Her spoken word is amazing–moving, powerful and inclusive in many ways.  It will resonate, I hope.  And Hynes’ piano playing at the end is just lovely.

Ian sings the opening melody with a gorgeous falsetto.

“Jewelry,” the second song performed, welcomes Mikey Freedom Hart on piano while Dev moves on to electric guitar and vocals reminiscent of a languid Jimi Hendrix, with soul-baring lyrics of pride.

Hynes switches between spoken word (with his great deep, accented voice) and delicate singing.  Then the song shifts gears entirely as he starts playing a gentle echoed guitar.  I don’t hear Jimi Hendrix (maybe in his echoed guitar playing), I hear more of a Prince vibe.

The group then offers a rendition of “Holy Will,” inspired by the Detroit gospel group The Clark Sisters, as singer Ian Isiah takes this song of praise to a whole new level.

Introducing the song he says, “This song, my family Ian Isiah is gonna… tear the fuck up.  Can you swear on this?  You put the thing before hand that says explicit language, right?”  And Isiah does tear it the fuck up.  It’s a quiet song but Isiah’s voice (especially when paired with Eva Tolkin) is almost otherworldly.

For the final song, “Dagenham Dream” everyone but Ian and Eva leave.

Dev Hynes works an organ sound while singing about being beaten and bullied as a school kid in his hometown of Dagenham in east London.

I love the cool organ sounds and the way the seem to rise out of the deep darkness into a bright note of hope.

The power of each of these songs is magnified by the way Blood Orange has woven this performance together. He’s a rich, rare and caring talent we first met 11 years ago in a grassy field in Austin, Texas back when he still used the moniker Lightspeed Champion. Now his thoughts are deeper, his message of finding one’s place in this world more deep-seated, with a clarity few artists ever achieve.

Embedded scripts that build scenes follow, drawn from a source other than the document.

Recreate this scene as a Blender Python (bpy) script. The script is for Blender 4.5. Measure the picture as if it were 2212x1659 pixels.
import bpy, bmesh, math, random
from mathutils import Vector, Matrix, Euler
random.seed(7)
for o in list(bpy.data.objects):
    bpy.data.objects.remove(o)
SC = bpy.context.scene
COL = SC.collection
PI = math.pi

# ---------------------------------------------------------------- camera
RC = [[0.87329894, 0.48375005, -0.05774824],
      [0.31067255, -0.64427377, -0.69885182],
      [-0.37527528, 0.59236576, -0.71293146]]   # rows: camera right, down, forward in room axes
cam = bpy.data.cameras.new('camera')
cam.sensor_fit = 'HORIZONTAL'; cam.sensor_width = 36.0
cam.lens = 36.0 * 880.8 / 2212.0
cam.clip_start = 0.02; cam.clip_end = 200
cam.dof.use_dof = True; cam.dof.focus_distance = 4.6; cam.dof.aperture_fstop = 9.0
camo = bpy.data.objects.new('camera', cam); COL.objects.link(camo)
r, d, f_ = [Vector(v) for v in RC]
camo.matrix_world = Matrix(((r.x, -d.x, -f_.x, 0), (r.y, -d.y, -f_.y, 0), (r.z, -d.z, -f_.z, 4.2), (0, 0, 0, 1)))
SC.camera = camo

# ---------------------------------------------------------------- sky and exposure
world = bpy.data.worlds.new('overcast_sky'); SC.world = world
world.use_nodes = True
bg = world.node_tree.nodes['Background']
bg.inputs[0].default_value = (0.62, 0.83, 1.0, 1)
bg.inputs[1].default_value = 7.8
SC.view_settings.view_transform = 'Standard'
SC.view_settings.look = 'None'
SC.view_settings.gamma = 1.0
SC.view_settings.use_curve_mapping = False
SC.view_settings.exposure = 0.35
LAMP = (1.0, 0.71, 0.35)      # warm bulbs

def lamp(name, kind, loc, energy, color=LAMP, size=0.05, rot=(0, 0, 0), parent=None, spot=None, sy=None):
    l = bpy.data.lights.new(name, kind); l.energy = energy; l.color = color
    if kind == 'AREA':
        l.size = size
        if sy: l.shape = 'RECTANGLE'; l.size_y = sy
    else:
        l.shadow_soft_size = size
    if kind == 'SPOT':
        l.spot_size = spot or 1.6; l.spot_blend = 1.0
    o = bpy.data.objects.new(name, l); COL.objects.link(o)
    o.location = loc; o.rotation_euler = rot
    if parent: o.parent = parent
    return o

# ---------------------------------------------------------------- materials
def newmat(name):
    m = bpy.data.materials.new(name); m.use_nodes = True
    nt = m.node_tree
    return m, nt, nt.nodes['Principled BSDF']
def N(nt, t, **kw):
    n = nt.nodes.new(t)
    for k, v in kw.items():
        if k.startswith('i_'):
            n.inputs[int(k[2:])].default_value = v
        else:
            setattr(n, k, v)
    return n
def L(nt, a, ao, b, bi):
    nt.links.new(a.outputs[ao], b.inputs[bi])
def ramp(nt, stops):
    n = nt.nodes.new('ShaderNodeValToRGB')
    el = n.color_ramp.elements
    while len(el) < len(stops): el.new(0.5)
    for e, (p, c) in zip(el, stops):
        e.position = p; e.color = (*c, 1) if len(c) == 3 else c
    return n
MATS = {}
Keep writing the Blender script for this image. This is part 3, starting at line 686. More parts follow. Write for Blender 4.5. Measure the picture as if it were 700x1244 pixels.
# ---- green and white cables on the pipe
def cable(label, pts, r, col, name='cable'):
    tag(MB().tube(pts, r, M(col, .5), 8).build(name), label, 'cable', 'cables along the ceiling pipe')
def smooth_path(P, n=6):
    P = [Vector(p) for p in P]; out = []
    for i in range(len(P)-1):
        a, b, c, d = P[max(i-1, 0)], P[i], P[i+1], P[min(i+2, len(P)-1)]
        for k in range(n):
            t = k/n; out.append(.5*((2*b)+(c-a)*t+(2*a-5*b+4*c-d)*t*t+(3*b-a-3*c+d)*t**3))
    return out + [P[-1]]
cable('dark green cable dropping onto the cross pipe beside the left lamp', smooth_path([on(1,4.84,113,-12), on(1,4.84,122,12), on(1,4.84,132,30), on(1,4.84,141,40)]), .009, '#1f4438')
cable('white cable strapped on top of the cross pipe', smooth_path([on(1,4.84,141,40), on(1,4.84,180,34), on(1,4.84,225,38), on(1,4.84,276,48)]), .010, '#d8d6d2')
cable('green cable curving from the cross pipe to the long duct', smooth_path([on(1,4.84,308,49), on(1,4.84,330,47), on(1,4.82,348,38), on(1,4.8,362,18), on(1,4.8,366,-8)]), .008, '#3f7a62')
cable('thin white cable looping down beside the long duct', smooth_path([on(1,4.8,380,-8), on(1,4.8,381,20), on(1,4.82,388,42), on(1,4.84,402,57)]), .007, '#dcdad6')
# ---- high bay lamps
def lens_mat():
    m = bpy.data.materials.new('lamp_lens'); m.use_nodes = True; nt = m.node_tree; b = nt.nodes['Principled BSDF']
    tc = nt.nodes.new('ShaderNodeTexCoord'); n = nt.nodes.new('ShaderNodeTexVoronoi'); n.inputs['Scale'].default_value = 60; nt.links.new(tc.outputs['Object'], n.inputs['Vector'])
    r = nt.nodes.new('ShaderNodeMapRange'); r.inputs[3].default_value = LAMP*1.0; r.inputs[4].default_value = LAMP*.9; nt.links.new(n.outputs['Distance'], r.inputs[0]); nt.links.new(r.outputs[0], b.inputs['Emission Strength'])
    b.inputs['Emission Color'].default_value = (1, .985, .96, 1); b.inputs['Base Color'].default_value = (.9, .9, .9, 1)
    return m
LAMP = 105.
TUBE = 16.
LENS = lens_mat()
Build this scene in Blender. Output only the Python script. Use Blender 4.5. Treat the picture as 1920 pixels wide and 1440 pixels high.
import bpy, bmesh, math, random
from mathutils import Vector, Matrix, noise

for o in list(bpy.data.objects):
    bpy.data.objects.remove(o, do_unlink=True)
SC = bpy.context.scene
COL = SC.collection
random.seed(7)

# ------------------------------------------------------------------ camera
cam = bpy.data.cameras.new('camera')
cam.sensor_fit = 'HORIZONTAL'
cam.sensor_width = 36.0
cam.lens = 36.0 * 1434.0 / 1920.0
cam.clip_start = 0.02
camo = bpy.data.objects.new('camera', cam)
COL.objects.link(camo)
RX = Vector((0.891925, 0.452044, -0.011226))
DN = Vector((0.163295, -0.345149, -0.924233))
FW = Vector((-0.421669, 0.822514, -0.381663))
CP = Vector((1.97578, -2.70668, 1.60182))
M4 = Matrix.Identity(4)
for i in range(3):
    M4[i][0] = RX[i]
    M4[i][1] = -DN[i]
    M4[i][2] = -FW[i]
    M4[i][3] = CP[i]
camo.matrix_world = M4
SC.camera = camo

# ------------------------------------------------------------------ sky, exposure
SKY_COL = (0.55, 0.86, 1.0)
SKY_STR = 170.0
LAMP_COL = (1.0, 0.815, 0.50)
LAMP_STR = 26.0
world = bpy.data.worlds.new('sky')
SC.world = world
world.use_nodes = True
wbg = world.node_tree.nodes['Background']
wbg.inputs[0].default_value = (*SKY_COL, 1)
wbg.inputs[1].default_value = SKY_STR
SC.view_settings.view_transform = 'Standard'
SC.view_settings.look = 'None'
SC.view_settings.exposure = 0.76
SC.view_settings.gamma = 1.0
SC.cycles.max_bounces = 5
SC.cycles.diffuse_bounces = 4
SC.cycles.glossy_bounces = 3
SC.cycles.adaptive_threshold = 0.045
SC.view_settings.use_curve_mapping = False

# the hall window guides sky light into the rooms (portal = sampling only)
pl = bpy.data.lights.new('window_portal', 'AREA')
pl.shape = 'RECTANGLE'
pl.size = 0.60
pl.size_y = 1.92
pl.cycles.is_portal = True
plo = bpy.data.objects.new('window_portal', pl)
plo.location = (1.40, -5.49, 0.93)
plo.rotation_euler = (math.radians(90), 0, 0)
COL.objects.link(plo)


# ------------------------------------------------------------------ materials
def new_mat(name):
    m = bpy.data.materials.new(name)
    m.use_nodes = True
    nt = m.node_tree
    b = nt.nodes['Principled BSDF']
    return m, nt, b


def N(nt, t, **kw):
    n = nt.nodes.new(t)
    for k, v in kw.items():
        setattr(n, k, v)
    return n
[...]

[READ: November 2, 2018] “Friday Black”

I’m not sure how many Esquire issues have a short story in them.  I thought about going back to previous issues and seeing just how many stories there are over the course of 85 years.  But it’s a little hard to read their website when it comes to what’s actually fiction and what just talks about fiction.

So, I’ll be content with stories like this one, which I loved.

The story opens with ravenous humans howling at a gate.  The narrator explains that he is sitting on a cabin roof with an eight-foot metal pole.  He uses it to grab hangers off the highest racks and to smack down Friday heads.  For this is a zombie story about Black Friday.